On Yap Islands in Micronesia, the stone money raay were used. Because all the stones are public, the ownership of each of them is public, there is nothing under the table.

Presentation_of_Yapese_stone_money_for_FSM_inauguration.jpg

Will people get rich if I simply print banknotes and distribute them?

When the banknotes become too much for the value in the society, they will devalue. Given 100 apples, if there have 10 banknotes, then each banknote corresponds to 10 apples; if there are 100 banknotes, then each banknote corresponds to 1 apple.

Values in a society will increase. When there are 1000 apples and you still have 100 banknotes, then each banknote corresponds to 10 apples. So you need to print 900 banknotes to make it 1000 banknotes, each banknote corresponds to 1 apple again.

In the situation where the increase of value doesn't catch up the increase of banknotes, it is an “inflation”; in the contrary situation, it is a “deflation”. In fact, inflation and deflation are not limited to banknotes, but any other currencies. After a war, there could be much gold and silver moving from the one country to another, causing deflation and inflation separately.

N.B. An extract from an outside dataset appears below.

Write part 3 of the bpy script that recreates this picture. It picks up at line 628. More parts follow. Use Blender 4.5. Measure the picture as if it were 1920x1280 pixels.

Inflation and deflation, which one is better?

A society can't only rely on itself. People need to trade with other societies to satisfy their needs. Currencies are also merchandises. Different societies have different currencies. If the A currency appreciated (increased in value), then when you exchange your A currency with B currency, you can get more B currency, which means buying more goods in another society; if your A currency depreciated (decreased in value), then you need to spend more hA currency to exchange B currency, which means buying less goods in another society.

You can see that during an inflation, people outside your society buy more of your products, i.e. you can export more products; during a deflation, people inside your society buy more products outside your society, i.e. you can import more products.